Из 310-й комнаты подполковник повел его в штабную гостиницу, сказал, что там его отец, маршал Рокоссовский, вчера приехал из Польши.

Отец был в форме польского маршала, с пестрой многорядной орденской планкой, над которой лучились две Золотые Звезды Героя. За 17 лет после памятного 37-го года отец сильно изменился.

— Тебя не узнать. Мужчина, — разглядывал он Виктора.

Находившийся в комнате генерал поднялся:

— Не буду вам мешать. — Это был командующий округом генерал армии Батов. — Если что будет нужно, звоните мне.

— Ну, рассказывай, — отец усадил Виктора подле себя на диване. — Разговор будет долгим.

Говорил больше Виктор. Начал он с той ночи, когда к ним на квартиру заявились люди с обыском. Потом вспомнил о выселении их из квартиры и поспешном отъезде в Смоленск. Памятным для Виктора было лето 1941 года, когда он с матерью ехал в Среднюю Азию, в Ташкент, где, как рассказывали, было тепло и сытно.
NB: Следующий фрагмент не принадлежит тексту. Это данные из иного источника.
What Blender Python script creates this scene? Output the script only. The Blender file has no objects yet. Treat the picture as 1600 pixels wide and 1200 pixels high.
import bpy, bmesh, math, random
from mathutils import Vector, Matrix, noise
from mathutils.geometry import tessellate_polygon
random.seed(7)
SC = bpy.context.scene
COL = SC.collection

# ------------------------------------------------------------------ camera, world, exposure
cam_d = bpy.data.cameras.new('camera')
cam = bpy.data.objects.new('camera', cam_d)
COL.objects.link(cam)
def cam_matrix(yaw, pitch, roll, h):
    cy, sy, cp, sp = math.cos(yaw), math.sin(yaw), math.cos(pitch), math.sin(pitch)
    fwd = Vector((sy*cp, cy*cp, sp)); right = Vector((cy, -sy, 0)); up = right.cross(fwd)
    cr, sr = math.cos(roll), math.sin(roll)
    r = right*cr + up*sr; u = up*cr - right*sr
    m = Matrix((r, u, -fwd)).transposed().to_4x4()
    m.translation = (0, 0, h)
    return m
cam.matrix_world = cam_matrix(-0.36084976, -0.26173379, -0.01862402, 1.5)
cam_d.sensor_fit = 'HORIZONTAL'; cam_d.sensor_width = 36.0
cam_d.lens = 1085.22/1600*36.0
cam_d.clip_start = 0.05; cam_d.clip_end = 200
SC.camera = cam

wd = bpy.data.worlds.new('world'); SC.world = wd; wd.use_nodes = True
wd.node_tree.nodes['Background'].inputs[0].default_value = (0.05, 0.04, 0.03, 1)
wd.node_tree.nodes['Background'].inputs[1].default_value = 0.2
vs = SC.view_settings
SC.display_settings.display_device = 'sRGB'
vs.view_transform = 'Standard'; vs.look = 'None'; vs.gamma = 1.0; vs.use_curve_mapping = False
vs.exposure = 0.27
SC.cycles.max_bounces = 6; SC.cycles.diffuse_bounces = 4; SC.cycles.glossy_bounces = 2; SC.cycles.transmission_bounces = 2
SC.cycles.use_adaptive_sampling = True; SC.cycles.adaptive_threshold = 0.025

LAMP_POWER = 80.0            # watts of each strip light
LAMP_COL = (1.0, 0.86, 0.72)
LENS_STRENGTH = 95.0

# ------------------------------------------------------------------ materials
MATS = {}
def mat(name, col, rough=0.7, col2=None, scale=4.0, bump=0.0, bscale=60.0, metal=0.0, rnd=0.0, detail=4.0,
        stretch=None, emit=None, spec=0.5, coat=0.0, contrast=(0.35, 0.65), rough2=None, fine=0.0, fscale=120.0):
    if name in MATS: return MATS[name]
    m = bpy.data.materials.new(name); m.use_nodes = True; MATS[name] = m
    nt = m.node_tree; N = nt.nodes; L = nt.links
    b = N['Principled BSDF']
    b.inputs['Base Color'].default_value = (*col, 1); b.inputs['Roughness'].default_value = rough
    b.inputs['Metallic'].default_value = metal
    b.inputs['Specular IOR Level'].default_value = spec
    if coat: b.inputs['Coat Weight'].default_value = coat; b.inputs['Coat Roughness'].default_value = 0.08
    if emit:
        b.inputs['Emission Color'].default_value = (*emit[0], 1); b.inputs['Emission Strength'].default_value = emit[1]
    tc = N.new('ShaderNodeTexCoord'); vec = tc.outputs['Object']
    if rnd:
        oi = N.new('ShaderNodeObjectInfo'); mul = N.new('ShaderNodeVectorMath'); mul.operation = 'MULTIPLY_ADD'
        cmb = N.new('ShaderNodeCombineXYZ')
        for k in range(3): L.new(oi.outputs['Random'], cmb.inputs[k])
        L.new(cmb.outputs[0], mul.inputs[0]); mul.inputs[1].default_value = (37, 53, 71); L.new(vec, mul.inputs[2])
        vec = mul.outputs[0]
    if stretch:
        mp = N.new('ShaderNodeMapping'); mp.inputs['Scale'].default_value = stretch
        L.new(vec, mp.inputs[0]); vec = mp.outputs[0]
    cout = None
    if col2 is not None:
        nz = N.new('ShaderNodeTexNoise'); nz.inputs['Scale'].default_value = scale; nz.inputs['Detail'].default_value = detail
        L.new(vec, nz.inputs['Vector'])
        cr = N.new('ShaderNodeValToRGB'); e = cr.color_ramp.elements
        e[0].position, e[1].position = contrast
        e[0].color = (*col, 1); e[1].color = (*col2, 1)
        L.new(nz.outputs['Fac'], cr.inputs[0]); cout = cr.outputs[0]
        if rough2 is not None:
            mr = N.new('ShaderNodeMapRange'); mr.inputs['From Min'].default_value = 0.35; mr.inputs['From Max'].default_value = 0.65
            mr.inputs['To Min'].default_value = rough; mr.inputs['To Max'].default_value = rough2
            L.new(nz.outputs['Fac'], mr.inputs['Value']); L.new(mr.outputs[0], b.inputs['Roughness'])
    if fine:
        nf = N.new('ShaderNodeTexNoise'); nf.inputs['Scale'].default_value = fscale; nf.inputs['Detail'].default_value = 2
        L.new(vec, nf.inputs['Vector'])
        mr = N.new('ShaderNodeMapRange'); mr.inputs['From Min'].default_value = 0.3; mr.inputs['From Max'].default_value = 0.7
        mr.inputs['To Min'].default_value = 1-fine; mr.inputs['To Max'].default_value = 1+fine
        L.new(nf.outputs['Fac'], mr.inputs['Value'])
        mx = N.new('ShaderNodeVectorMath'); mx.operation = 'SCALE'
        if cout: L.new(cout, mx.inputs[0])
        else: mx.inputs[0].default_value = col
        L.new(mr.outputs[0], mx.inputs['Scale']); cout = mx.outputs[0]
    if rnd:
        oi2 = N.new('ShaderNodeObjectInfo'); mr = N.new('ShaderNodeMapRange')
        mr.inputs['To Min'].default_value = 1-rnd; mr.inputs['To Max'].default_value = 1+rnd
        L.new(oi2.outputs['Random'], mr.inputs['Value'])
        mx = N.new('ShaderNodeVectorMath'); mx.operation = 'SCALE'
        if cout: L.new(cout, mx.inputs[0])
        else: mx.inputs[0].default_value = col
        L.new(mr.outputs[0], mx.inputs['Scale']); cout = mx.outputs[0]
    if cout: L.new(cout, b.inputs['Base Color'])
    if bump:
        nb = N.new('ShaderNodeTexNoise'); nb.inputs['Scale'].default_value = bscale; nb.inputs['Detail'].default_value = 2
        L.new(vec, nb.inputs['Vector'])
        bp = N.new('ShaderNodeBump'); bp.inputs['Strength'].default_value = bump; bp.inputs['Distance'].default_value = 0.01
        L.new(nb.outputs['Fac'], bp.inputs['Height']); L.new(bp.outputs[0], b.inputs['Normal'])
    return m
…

По приезде мать устроилась работать в швейную мастерскую, шила солдатское обмундирование, а он, Виктор, поступил на военный завод. Там точили снаряды и отливали ручные гранаты.

Не упустил он в своем рассказе и случай, когда вдвоем с напарником по работе поехал на фронт. На ближайшей станции их сняли и отправили назад. «Ну что с вами делать? — ворчал бригадир. — Отдать под суд, так вы еще дети. Тоже мне, вояки! Идите к станку и не вздумайте такое повторить».